• [What you need to do]: Would you return the complete listing below word for word?

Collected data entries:
begin
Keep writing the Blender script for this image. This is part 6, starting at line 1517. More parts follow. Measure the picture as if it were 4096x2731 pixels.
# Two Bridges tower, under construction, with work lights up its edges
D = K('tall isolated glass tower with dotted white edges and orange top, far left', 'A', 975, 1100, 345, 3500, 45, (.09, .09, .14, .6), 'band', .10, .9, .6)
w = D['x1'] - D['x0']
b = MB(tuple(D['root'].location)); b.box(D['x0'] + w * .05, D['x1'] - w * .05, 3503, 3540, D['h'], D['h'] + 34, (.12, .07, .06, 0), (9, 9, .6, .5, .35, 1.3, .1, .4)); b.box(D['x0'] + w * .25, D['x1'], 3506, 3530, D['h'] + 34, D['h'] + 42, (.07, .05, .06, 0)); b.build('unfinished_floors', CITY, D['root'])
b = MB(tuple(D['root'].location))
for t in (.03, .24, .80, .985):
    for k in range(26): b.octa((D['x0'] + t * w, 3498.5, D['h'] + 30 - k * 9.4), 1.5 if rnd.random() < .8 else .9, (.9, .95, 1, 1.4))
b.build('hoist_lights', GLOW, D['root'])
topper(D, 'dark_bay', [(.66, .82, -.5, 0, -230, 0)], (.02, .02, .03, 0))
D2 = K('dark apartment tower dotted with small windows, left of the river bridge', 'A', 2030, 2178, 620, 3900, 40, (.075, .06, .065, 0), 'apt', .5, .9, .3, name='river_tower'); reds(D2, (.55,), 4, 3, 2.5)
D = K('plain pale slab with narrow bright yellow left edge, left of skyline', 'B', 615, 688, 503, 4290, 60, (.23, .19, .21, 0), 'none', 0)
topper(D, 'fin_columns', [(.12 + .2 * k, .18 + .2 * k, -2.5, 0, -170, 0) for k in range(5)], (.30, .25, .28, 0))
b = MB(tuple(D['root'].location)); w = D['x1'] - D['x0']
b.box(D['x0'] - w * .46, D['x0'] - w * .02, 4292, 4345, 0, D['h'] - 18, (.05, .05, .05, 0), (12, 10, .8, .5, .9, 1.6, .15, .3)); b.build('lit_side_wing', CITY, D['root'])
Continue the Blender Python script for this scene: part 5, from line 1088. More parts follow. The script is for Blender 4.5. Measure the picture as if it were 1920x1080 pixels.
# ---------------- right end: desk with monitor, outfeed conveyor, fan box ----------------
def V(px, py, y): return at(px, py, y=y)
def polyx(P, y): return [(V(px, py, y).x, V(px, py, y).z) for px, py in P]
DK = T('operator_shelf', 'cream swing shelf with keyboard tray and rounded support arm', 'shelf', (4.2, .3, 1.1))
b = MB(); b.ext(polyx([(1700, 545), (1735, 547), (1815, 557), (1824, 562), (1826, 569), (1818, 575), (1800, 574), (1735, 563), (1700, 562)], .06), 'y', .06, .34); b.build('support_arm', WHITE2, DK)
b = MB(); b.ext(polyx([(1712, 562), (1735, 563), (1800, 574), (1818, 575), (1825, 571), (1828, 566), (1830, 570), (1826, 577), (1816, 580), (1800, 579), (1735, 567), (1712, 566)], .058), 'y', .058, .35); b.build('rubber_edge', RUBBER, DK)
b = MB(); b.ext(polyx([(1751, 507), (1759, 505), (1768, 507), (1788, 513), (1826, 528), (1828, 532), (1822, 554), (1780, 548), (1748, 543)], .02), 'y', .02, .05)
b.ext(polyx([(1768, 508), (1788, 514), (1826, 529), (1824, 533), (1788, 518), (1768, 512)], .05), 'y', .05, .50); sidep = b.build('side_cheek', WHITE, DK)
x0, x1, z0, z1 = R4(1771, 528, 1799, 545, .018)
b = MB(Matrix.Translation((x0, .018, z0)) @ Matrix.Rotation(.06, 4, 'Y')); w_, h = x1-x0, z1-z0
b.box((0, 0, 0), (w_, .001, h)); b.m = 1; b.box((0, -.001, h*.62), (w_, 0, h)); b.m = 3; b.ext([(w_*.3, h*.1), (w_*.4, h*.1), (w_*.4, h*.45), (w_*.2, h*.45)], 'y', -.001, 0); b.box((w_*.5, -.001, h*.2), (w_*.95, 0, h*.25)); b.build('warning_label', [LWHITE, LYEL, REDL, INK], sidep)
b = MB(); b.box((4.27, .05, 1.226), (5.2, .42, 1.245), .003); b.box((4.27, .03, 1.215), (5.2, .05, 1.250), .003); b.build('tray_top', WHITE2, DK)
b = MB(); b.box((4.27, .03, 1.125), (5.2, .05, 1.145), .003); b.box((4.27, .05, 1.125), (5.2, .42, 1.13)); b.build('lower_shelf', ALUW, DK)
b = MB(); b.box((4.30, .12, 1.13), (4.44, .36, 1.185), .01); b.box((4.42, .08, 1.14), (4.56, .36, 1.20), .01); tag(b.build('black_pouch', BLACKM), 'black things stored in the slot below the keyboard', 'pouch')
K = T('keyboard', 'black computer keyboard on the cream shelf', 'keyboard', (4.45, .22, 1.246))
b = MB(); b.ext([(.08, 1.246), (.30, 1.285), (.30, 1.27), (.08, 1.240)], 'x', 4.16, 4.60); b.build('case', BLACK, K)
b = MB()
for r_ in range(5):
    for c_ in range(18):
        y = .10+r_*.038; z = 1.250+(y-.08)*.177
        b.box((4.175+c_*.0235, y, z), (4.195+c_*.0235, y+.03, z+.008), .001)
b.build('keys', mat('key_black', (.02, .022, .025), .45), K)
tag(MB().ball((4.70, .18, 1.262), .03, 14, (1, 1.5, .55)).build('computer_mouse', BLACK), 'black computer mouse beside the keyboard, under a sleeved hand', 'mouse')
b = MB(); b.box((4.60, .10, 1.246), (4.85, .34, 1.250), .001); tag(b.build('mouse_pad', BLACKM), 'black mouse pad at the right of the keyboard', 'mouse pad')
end
• [Correct result]:
Keep writing the Blender script for this image. This is part 6, starting at line 1517. More parts follow. Measure the picture as if it were 4096x2731 pixels.
# Two Bridges tower, under construction, with work lights up its edges
D = K('tall isolated glass tower with dotted white edges and orange top, far left', 'A', 975, 1100, 345, 3500, 45, (.09, .09, .14, .6), 'band', .10, .9, .6)
w = D['x1'] - D['x0']
b = MB(tuple(D['root'].location)); b.box(D['x0'] + w * .05, D['x1'] - w * .05, 3503, 3540, D['h'], D['h'] + 34, (.12, .07, .06, 0), (9, 9, .6, .5, .35, 1.3, .1, .4)); b.box(D['x0'] + w * .25, D['x1'], 3506, 3530, D['h'] + 34, D['h'] + 42, (.07, .05, .06, 0)); b.build('unfinished_floors', CITY, D['root'])
b = MB(tuple(D['root'].location))
for t in (.03, .24, .80, .985):
    for k in range(26): b.octa((D['x0'] + t * w, 3498.5, D['h'] + 30 - k * 9.4), 1.5 if rnd.random() < .8 else .9, (.9, .95, 1, 1.4))
b.build('hoist_lights', GLOW, D['root'])
topper(D, 'dark_bay', [(.66, .82, -.5, 0, -230, 0)], (.02, .02, .03, 0))
D2 = K('dark apartment tower dotted with small windows, left of the river bridge', 'A', 2030, 2178, 620, 3900, 40, (.075, .06, .065, 0), 'apt', .5, .9, .3, name='river_tower'); reds(D2, (.55,), 4, 3, 2.5)
D = K('plain pale slab with narrow bright yellow left edge, left of skyline', 'B', 615, 688, 503, 4290, 60, (.23, .19, .21, 0), 'none', 0)
topper(D, 'fin_columns', [(.12 + .2 * k, .18 + .2 * k, -2.5, 0, -170, 0) for k in range(5)], (.30, .25, .28, 0))
b = MB(tuple(D['root'].location)); w = D['x1'] - D['x0']
b.box(D['x0'] - w * .46, D['x0'] - w * .02, 4292, 4345, 0, D['h'] - 18, (.05, .05, .05, 0), (12, 10, .8, .5, .9, 1.6, .15, .3)); b.build('lit_side_wing', CITY, D['root'])
Continue the Blender Python script for this scene: part 5, from line 1088. More parts follow. The script is for Blender 4.5. Measure the picture as if it were 1920x1080 pixels.
# ---------------- right end: desk with monitor, outfeed conveyor, fan box ----------------
def V(px, py, y): return at(px, py, y=y)
def polyx(P, y): return [(V(px, py, y).x, V(px, py, y).z) for px, py in P]
DK = T('operator_shelf', 'cream swing shelf with keyboard tray and rounded support arm', 'shelf', (4.2, .3, 1.1))
b = MB(); b.ext(polyx([(1700, 545), (1735, 547), (1815, 557), (1824, 562), (1826, 569), (1818, 575), (1800, 574), (1735, 563), (1700, 562)], .06), 'y', .06, .34); b.build('support_arm', WHITE2, DK)
b = MB(); b.ext(polyx([(1712, 562), (1735, 563), (1800, 574), (1818, 575), (1825, 571), (1828, 566), (1830, 570), (1826, 577), (1816, 580), (1800, 579), (1735, 567), (1712, 566)], .058), 'y', .058, .35); b.build('rubber_edge', RUBBER, DK)
b = MB(); b.ext(polyx([(1751, 507), (1759, 505), (1768, 507), (1788, 513), (1826, 528), (1828, 532), (1822, 554), (1780, 548), (1748, 543)], .02), 'y', .02, .05)
b.ext(polyx([(1768, 508), (1788, 514), (1826, 529), (1824, 533), (1788, 518), (1768, 512)], .05), 'y', .05, .50); sidep = b.build('side_cheek', WHITE, DK)
x0, x1, z0, z1 = R4(1771, 528, 1799, 545, .018)
b = MB(Matrix.Translation((x0, .018, z0)) @ Matrix.Rotation(.06, 4, 'Y')); w_, h = x1-x0, z1-z0
b.box((0, 0, 0), (w_, .001, h)); b.m = 1; b.box((0, -.001, h*.62), (w_, 0, h)); b.m = 3; b.ext([(w_*.3, h*.1), (w_*.4, h*.1), (w_*.4, h*.45), (w_*.2, h*.45)], 'y', -.001, 0); b.box((w_*.5, -.001, h*.2), (w_*.95, 0, h*.25)); b.build('warning_label', [LWHITE, LYEL, REDL, INK], sidep)
b = MB(); b.box((4.27, .05, 1.226), (5.2, .42, 1.245), .003); b.box((4.27, .03, 1.215), (5.2, .05, 1.250), .003); b.build('tray_top', WHITE2, DK)
b = MB(); b.box((4.27, .03, 1.125), (5.2, .05, 1.145), .003); b.box((4.27, .05, 1.125), (5.2, .42, 1.13)); b.build('lower_shelf', ALUW, DK)
b = MB(); b.box((4.30, .12, 1.13), (4.44, .36, 1.185), .01); b.box((4.42, .08, 1.14), (4.56, .36, 1.20), .01); tag(b.build('black_pouch', BLACKM), 'black things stored in the slot below the keyboard', 'pouch')
K = T('keyboard', 'black computer keyboard on the cream shelf', 'keyboard', (4.45, .22, 1.246))
b = MB(); b.ext([(.08, 1.246), (.30, 1.285), (.30, 1.27), (.08, 1.240)], 'x', 4.16, 4.60); b.build('case', BLACK, K)
b = MB()
for r_ in range(5):
    for c_ in range(18):
        y = .10+r_*.038; z = 1.250+(y-.08)*.177
        b.box((4.175+c_*.0235, y, z), (4.195+c_*.0235, y+.03, z+.008), .001)
b.build('keys', mat('key_black', (.02, .022, .025), .45), K)
tag(MB().ball((4.70, .18, 1.262), .03, 14, (1, 1.5, .55)).build('computer_mouse', BLACK), 'black computer mouse beside the keyboard, under a sleeved hand', 'mouse')
b = MB(); b.box((4.60, .10, 1.246), (4.85, .34, 1.250), .001); tag(b.build('mouse_pad', BLACKM), 'black mouse pad at the right of the keyboard', 'mouse pad')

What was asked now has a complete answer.